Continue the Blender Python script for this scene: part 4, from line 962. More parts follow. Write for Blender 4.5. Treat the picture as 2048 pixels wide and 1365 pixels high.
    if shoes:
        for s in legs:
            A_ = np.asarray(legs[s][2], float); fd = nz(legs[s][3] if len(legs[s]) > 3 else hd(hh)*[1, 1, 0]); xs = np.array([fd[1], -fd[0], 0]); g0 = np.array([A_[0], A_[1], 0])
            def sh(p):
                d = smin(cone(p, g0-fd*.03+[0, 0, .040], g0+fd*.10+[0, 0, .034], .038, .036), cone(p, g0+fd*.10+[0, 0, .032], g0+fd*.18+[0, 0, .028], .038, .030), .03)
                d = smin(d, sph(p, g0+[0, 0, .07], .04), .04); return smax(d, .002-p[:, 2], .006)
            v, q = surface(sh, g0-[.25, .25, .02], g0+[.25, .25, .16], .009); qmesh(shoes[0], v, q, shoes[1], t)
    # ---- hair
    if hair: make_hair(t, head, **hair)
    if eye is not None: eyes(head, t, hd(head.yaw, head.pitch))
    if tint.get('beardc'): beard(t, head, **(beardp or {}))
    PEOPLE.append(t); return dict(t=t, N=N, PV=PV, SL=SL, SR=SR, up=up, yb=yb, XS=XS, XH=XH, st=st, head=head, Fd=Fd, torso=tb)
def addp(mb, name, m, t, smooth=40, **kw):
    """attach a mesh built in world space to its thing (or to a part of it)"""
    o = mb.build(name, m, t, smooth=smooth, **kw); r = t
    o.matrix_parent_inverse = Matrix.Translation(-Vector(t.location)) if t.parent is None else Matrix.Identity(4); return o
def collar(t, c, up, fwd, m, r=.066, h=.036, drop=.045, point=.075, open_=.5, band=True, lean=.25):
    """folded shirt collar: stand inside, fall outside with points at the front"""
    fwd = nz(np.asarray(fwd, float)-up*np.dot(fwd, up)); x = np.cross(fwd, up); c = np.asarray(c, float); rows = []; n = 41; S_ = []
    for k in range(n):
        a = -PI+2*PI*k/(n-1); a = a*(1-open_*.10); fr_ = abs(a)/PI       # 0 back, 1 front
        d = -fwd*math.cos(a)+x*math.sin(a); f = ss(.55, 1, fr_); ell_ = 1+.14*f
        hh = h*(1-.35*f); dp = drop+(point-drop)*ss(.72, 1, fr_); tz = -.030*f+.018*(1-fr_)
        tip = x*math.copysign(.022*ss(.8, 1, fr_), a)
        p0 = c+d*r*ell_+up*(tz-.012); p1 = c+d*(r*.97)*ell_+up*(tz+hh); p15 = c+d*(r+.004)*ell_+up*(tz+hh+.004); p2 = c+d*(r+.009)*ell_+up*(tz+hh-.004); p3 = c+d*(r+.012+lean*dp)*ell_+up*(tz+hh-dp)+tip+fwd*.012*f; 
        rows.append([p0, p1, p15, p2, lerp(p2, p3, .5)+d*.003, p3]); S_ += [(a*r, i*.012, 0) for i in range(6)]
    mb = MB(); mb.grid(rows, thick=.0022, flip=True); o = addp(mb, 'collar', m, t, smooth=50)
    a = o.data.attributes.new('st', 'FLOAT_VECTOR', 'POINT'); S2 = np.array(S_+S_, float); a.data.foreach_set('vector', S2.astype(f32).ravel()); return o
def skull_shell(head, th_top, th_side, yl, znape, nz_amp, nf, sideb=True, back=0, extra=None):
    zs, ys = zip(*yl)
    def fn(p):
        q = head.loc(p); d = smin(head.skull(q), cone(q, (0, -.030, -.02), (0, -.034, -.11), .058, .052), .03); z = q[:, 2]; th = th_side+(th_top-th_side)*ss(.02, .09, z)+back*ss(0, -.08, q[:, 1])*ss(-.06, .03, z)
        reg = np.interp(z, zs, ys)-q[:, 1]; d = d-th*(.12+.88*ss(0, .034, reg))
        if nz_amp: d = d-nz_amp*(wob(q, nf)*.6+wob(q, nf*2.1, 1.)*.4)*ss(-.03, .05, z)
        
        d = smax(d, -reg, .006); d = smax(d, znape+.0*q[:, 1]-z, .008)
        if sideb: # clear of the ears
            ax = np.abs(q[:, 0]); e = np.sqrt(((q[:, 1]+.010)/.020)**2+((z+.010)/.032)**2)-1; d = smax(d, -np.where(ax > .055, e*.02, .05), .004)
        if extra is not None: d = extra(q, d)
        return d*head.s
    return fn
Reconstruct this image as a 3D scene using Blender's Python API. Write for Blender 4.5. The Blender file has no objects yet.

------------------------------------------------------------------------

Make an exact copy of all the data.

Continue the Blender Python script for this scene: part 4, from line 962. More parts follow. Write for Blender 4.5. Treat the picture as 2048 pixels wide and 1365 pixels high.
    if shoes:
        for s in legs:
            A_ = np.asarray(legs[s][2], float); fd = nz(legs[s][3] if len(legs[s]) > 3 else hd(hh)*[1, 1, 0]); xs = np.array([fd[1], -fd[0], 0]); g0 = np.array([A_[0], A_[1], 0])
            def sh(p):
                d = smin(cone(p, g0-fd*.03+[0, 0, .040], g0+fd*.10+[0, 0, .034], .038, .036), cone(p, g0+fd*.10+[0, 0, .032], g0+fd*.18+[0, 0, .028], .038, .030), .03)
                d = smin(d, sph(p, g0+[0, 0, .07], .04), .04); return smax(d, .002-p[:, 2], .006)
            v, q = surface(sh, g0-[.25, .25, .02], g0+[.25, .25, .16], .009); qmesh(shoes[0], v, q, shoes[1], t)
    # ---- hair
    if hair: make_hair(t, head, **hair)
    if eye is not None: eyes(head, t, hd(head.yaw, head.pitch))
    if tint.get('beardc'): beard(t, head, **(beardp or {}))
    PEOPLE.append(t); return dict(t=t, N=N, PV=PV, SL=SL, SR=SR, up=up, yb=yb, XS=XS, XH=XH, st=st, head=head, Fd=Fd, torso=tb)
def addp(mb, name, m, t, smooth=40, **kw):
    """attach a mesh built in world space to its thing (or to a part of it)"""
    o = mb.build(name, m, t, smooth=smooth, **kw); r = t
    o.matrix_parent_inverse = Matrix.Translation(-Vector(t.location)) if t.parent is None else Matrix.Identity(4); return o
def collar(t, c, up, fwd, m, r=.066, h=.036, drop=.045, point=.075, open_=.5, band=True, lean=.25):
    """folded shirt collar: stand inside, fall outside with points at the front"""
    fwd = nz(np.asarray(fwd, float)-up*np.dot(fwd, up)); x = np.cross(fwd, up); c = np.asarray(c, float); rows = []; n = 41; S_ = []
    for k in range(n):
        a = -PI+2*PI*k/(n-1); a = a*(1-open_*.10); fr_ = abs(a)/PI       # 0 back, 1 front
        d = -fwd*math.cos(a)+x*math.sin(a); f = ss(.55, 1, fr_); ell_ = 1+.14*f
        hh = h*(1-.35*f); dp = drop+(point-drop)*ss(.72, 1, fr_); tz = -.030*f+.018*(1-fr_)
        tip = x*math.copysign(.022*ss(.8, 1, fr_), a)
        p0 = c+d*r*ell_+up*(tz-.012); p1 = c+d*(r*.97)*ell_+up*(tz+hh); p15 = c+d*(r+.004)*ell_+up*(tz+hh+.004); p2 = c+d*(r+.009)*ell_+up*(tz+hh-.004); p3 = c+d*(r+.012+lean*dp)*ell_+up*(tz+hh-dp)+tip+fwd*.012*f; 
        rows.append([p0, p1, p15, p2, lerp(p2, p3, .5)+d*.003, p3]); S_ += [(a*r, i*.012, 0) for i in range(6)]
    mb = MB(); mb.grid(rows, thick=.0022, flip=True); o = addp(mb, 'collar', m, t, smooth=50)
    a = o.data.attributes.new('st', 'FLOAT_VECTOR', 'POINT'); S2 = np.array(S_+S_, float); a.data.foreach_set('vector', S2.astype(f32).ravel()); return o
def skull_shell(head, th_top, th_side, yl, znape, nz_amp, nf, sideb=True, back=0, extra=None):
    zs, ys = zip(*yl)
    def fn(p):
        q = head.loc(p); d = smin(head.skull(q), cone(q, (0, -.030, -.02), (0, -.034, -.11), .058, .052), .03); z = q[:, 2]; th = th_side+(th_top-th_side)*ss(.02, .09, z)+back*ss(0, -.08, q[:, 1])*ss(-.06, .03, z)
        reg = np.interp(z, zs, ys)-q[:, 1]; d = d-th*(.12+.88*ss(0, .034, reg))
        if nz_amp: d = d-nz_amp*(wob(q, nf)*.6+wob(q, nf*2.1, 1.)*.4)*ss(-.03, .05, z)
        
        d = smax(d, -reg, .006); d = smax(d, znape+.0*q[:, 1]-z, .008)
        if sideb: # clear of the ears
            ax = np.abs(q[:, 0]); e = np.sqrt(((q[:, 1]+.010)/.020)**2+((z+.010)/.032)**2)-1; d = smax(d, -np.where(ax > .055, e*.02, .05), .004)
        if extra is not None: d = extra(q, d)
        return d*head.s
    return fn
Reconstruct this image as a 3D scene using Blender's Python API. Write for Blender 4.5. The Blender file has no objects yet.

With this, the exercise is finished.